=== REQUIRED WORK ===
Pictures in the data should be dropped; transcribe exactly the lines from the one that has "Recreate this scene" through the one that has "from mathutils.bvhtree import BVHTree".

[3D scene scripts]
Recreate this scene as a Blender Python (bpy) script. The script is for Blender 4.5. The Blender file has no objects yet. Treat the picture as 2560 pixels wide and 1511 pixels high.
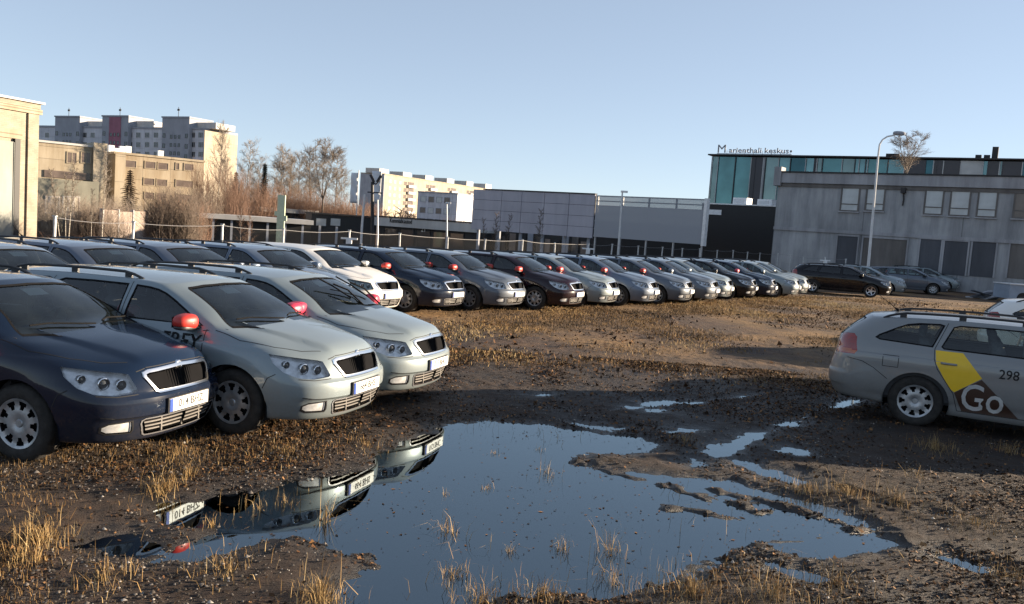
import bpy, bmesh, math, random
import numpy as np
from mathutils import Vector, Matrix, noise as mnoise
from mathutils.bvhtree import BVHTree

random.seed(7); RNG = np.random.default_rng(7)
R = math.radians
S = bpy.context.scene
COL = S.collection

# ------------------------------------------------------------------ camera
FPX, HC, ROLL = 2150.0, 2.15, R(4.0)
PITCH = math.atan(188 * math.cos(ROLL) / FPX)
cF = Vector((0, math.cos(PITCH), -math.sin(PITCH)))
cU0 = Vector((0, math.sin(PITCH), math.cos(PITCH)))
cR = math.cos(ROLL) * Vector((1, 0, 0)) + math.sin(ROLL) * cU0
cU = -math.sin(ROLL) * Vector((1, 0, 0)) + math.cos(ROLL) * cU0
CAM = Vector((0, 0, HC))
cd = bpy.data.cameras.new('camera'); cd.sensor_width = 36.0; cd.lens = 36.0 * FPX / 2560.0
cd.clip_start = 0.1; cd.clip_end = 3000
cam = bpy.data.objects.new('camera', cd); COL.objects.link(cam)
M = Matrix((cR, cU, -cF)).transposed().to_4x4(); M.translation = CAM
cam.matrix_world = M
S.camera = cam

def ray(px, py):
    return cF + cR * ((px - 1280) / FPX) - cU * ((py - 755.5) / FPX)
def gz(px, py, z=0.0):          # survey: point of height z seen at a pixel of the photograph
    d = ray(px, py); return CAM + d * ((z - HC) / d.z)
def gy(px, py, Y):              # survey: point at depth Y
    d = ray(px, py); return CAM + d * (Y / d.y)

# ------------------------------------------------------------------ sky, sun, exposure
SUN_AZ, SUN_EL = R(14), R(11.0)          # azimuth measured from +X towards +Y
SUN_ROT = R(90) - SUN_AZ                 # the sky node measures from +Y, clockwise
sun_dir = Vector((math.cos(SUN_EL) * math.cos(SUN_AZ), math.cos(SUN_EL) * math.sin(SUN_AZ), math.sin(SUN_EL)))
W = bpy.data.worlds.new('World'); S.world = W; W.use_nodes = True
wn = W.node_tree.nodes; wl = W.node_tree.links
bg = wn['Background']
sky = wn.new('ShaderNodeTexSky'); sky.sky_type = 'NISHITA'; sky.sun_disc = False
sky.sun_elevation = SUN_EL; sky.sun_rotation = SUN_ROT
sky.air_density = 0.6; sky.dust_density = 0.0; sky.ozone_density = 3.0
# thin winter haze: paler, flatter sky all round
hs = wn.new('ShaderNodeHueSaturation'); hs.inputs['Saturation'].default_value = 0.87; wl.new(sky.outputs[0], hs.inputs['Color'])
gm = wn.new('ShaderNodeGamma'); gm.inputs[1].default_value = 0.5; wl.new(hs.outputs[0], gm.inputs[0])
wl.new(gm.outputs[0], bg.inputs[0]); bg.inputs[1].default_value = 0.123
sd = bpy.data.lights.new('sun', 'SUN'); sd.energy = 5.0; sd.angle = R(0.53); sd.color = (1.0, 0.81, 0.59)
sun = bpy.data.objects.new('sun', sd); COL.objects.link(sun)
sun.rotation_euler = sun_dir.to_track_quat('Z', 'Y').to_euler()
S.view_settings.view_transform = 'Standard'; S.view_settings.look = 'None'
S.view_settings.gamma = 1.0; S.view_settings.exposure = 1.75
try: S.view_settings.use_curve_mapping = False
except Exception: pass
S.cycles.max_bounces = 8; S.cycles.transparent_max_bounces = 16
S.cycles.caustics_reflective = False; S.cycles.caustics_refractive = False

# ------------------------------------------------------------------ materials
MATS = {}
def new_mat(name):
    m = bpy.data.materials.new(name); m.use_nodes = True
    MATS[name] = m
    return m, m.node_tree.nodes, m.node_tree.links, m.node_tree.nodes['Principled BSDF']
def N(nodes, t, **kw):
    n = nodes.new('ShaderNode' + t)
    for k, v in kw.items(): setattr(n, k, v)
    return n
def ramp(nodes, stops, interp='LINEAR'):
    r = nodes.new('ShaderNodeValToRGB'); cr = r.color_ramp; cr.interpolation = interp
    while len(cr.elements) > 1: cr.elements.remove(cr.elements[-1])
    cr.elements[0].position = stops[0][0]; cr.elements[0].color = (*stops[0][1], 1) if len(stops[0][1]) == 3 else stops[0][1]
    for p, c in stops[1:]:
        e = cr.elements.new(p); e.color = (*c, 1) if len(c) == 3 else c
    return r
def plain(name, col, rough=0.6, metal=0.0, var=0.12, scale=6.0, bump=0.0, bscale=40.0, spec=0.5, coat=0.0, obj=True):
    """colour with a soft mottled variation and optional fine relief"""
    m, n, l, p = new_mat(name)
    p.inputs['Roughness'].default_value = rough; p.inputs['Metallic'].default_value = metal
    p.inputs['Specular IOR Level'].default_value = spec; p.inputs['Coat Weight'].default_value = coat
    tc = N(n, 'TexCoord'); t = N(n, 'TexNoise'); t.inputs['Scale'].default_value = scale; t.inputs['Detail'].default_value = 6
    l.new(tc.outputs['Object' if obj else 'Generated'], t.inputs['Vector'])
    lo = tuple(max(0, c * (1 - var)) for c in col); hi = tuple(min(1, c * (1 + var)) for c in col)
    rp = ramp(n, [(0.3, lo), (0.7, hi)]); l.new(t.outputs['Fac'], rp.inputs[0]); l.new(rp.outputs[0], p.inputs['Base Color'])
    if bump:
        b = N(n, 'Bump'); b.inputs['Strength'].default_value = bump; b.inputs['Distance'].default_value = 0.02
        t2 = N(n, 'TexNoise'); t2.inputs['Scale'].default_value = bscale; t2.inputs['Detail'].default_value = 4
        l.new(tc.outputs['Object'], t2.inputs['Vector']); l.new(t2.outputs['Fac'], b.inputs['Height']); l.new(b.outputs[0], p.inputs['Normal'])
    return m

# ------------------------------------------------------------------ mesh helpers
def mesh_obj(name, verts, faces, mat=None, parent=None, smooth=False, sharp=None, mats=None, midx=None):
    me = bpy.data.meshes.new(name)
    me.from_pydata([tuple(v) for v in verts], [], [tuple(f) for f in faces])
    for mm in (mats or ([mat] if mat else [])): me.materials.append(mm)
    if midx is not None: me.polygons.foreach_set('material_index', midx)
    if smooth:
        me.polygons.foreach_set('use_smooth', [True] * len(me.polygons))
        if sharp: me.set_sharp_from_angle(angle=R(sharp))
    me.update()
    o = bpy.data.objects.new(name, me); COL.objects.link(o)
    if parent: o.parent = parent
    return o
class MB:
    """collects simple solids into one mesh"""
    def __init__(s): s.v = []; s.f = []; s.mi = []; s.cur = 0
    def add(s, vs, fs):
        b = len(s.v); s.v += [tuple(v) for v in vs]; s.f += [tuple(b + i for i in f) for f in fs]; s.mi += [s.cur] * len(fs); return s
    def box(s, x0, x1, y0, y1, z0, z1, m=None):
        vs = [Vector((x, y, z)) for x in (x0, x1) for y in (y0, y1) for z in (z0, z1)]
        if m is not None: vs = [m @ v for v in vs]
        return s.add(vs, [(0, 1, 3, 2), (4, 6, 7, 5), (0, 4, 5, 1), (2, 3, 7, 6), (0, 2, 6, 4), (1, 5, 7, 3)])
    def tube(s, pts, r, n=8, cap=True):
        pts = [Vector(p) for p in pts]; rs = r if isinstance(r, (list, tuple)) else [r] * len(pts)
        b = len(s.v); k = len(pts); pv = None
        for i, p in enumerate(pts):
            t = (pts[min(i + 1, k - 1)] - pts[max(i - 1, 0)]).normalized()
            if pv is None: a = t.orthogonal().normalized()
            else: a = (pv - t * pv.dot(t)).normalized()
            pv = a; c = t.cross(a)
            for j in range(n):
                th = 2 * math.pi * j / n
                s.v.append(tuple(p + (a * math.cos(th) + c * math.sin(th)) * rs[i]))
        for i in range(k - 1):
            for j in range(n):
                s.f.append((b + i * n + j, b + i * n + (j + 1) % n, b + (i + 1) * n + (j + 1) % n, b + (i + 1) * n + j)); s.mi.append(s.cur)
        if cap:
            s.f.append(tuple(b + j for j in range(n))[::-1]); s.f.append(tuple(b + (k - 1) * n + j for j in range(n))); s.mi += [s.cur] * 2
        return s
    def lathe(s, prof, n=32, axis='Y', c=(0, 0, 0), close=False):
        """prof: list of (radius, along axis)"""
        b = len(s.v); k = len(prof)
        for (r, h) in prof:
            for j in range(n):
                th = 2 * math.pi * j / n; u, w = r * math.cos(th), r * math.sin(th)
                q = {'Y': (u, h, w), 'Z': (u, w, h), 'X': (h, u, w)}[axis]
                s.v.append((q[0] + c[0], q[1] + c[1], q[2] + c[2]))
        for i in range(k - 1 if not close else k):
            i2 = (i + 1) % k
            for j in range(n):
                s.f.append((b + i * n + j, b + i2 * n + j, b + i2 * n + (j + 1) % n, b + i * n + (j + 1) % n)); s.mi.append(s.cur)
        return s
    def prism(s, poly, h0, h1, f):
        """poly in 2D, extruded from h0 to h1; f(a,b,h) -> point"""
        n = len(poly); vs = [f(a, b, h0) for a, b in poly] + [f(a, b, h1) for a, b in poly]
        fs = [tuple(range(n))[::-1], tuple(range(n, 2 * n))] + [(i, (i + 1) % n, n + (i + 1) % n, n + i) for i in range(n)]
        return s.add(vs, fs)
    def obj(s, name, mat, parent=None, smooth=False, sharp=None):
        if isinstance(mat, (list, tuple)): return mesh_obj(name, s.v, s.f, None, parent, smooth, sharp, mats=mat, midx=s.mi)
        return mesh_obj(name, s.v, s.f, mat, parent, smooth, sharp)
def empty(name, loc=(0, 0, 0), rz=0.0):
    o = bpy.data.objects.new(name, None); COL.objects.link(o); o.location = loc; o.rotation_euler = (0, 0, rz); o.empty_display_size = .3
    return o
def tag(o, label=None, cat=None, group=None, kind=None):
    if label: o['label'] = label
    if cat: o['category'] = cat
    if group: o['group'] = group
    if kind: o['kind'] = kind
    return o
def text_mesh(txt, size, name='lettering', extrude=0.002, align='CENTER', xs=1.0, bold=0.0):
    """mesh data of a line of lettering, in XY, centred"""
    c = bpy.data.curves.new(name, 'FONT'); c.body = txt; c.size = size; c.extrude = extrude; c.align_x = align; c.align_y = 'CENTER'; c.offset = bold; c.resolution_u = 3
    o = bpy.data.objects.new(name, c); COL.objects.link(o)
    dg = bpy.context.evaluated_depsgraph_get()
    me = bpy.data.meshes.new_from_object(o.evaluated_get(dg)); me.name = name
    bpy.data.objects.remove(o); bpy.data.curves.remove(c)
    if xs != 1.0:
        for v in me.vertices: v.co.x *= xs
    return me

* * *

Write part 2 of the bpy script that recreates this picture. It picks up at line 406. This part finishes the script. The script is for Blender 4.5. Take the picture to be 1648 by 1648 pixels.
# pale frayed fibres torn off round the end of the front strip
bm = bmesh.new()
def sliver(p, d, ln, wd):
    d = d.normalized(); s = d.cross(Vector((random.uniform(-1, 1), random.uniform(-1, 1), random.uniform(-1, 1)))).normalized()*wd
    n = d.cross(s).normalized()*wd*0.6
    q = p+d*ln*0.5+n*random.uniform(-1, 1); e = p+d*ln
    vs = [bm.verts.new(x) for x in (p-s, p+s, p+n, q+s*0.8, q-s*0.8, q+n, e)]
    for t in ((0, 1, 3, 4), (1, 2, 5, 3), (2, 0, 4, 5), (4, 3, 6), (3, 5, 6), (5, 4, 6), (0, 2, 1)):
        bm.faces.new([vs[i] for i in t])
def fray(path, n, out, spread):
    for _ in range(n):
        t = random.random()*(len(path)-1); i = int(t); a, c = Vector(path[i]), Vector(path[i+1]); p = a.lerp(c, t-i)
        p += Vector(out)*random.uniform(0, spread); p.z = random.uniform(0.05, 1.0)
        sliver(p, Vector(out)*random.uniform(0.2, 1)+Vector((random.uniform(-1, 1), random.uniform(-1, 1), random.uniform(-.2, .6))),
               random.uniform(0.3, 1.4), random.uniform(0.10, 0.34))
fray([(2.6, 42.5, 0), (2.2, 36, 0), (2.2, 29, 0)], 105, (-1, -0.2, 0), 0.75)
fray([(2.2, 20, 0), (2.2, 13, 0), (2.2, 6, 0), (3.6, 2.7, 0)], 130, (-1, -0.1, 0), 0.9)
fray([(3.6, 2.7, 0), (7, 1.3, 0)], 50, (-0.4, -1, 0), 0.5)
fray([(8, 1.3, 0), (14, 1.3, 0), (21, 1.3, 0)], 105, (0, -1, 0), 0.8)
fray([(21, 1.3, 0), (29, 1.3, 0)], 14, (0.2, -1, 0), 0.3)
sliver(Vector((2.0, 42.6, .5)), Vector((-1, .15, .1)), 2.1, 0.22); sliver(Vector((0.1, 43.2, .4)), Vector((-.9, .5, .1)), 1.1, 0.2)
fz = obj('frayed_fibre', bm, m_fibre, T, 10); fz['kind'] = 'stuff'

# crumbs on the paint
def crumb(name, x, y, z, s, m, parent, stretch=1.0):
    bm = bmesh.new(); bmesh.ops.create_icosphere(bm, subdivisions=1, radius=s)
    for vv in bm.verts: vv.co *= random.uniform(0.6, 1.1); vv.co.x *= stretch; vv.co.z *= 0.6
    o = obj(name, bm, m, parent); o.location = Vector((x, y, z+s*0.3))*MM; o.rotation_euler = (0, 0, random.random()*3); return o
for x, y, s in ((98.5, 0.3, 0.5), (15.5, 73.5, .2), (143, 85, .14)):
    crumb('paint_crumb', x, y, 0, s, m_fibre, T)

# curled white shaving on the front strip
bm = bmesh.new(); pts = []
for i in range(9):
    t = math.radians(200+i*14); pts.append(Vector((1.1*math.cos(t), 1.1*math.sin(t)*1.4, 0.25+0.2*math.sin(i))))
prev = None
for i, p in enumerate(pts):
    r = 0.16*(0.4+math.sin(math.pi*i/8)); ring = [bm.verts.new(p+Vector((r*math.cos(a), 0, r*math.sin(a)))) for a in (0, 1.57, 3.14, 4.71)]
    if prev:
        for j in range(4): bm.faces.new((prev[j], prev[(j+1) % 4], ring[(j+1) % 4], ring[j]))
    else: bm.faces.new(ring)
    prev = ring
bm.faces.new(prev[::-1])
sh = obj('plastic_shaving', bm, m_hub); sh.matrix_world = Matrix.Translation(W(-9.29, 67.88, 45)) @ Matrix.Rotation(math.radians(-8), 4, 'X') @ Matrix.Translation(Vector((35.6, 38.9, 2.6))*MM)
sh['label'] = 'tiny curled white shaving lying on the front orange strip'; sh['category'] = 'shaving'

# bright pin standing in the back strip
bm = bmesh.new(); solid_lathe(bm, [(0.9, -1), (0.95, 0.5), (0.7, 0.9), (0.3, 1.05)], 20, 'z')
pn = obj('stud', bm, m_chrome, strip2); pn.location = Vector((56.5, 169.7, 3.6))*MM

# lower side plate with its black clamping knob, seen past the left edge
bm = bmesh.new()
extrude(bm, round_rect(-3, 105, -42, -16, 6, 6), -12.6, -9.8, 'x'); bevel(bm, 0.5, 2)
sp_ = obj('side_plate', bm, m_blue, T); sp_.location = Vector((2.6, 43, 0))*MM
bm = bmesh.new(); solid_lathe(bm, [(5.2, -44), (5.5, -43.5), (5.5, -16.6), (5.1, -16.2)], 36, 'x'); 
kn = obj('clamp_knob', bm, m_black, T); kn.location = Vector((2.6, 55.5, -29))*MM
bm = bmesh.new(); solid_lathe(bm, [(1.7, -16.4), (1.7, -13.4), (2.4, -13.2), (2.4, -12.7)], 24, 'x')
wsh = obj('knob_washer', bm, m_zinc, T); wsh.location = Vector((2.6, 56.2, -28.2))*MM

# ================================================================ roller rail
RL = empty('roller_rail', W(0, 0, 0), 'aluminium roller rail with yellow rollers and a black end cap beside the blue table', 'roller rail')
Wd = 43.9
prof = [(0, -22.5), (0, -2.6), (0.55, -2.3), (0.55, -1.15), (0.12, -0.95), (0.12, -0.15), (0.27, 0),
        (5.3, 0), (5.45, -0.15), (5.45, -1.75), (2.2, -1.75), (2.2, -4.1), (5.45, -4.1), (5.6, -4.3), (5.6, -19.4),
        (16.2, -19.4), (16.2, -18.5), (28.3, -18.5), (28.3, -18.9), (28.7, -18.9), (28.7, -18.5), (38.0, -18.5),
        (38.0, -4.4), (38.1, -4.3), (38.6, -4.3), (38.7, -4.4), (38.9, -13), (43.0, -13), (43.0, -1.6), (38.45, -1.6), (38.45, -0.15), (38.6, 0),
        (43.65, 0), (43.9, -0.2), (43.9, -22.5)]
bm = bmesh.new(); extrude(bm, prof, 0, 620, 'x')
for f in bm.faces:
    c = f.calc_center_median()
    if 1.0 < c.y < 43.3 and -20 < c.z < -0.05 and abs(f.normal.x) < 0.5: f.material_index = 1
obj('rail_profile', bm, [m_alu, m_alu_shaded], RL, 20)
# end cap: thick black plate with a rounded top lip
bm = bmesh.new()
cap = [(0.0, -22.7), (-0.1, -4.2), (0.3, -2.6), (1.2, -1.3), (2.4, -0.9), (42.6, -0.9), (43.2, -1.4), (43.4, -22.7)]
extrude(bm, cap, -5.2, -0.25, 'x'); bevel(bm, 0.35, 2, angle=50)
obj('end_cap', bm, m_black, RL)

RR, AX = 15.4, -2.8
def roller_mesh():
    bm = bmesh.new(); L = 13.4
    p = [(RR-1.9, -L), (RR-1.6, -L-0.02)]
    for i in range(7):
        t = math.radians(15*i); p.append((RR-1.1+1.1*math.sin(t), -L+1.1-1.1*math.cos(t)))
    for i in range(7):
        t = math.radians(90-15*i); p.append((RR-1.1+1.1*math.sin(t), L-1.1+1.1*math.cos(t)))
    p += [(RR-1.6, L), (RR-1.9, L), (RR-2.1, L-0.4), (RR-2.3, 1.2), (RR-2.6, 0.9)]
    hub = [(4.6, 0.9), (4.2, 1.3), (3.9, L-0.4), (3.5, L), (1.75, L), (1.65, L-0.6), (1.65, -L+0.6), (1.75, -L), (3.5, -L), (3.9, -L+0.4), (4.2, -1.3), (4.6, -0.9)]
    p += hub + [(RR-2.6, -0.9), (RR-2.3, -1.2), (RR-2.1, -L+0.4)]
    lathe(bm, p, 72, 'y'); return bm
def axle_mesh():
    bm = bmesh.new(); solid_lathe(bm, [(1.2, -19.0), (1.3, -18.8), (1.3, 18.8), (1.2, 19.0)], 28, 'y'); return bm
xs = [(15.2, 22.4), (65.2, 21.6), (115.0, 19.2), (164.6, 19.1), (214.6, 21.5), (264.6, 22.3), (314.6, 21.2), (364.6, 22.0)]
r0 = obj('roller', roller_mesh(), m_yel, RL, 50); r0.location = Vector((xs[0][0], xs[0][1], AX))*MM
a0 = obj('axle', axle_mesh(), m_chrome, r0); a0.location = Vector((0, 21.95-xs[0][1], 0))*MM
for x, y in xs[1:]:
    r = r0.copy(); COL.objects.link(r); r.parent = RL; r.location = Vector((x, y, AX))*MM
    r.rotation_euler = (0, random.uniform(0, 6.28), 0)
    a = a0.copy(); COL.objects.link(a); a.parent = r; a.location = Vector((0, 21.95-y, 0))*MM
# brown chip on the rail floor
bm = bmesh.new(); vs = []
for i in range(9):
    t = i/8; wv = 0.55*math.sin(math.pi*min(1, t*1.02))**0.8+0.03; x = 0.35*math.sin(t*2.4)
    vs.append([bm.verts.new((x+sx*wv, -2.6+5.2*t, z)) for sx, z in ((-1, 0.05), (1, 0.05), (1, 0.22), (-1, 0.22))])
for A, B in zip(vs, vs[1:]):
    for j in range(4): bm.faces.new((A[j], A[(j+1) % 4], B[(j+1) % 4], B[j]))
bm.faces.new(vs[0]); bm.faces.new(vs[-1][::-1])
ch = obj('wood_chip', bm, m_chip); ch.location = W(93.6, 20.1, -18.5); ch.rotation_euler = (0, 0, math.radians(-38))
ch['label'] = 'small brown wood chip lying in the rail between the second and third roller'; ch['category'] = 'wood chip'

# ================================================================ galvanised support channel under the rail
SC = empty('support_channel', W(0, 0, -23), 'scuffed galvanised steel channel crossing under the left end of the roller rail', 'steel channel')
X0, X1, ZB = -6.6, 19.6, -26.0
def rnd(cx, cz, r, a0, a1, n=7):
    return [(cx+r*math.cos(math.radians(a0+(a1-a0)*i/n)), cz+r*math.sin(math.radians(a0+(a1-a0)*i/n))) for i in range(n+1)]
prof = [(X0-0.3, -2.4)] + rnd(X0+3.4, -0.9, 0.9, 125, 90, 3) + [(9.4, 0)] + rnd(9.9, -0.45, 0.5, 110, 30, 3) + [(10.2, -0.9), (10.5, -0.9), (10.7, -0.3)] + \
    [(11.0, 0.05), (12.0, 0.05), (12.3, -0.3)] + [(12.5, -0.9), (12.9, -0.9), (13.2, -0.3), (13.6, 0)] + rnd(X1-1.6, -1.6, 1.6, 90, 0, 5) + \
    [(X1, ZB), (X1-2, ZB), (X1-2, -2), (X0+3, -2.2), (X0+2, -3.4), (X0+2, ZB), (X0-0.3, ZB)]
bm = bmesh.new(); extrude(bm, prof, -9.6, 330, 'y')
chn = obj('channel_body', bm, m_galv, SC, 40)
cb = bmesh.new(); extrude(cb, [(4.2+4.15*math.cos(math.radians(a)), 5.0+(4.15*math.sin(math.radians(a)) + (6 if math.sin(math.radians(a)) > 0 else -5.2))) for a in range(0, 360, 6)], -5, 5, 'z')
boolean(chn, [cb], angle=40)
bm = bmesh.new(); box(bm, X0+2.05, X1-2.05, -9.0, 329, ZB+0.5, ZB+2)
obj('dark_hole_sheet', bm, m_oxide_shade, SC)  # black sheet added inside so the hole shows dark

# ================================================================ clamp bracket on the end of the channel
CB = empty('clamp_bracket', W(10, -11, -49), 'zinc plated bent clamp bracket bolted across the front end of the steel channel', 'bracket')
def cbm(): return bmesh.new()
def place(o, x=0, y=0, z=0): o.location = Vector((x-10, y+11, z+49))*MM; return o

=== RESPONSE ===
Recreate this scene as a Blender Python (bpy) script. The script is for Blender 4.5. The Blender file has no objects yet. Treat the picture as 2560 pixels wide and 1511 pixels high.
import bpy, bmesh, math, random
import numpy as np
from mathutils import Vector, Matrix, noise as mnoise
from mathutils.bvhtree import BVHTree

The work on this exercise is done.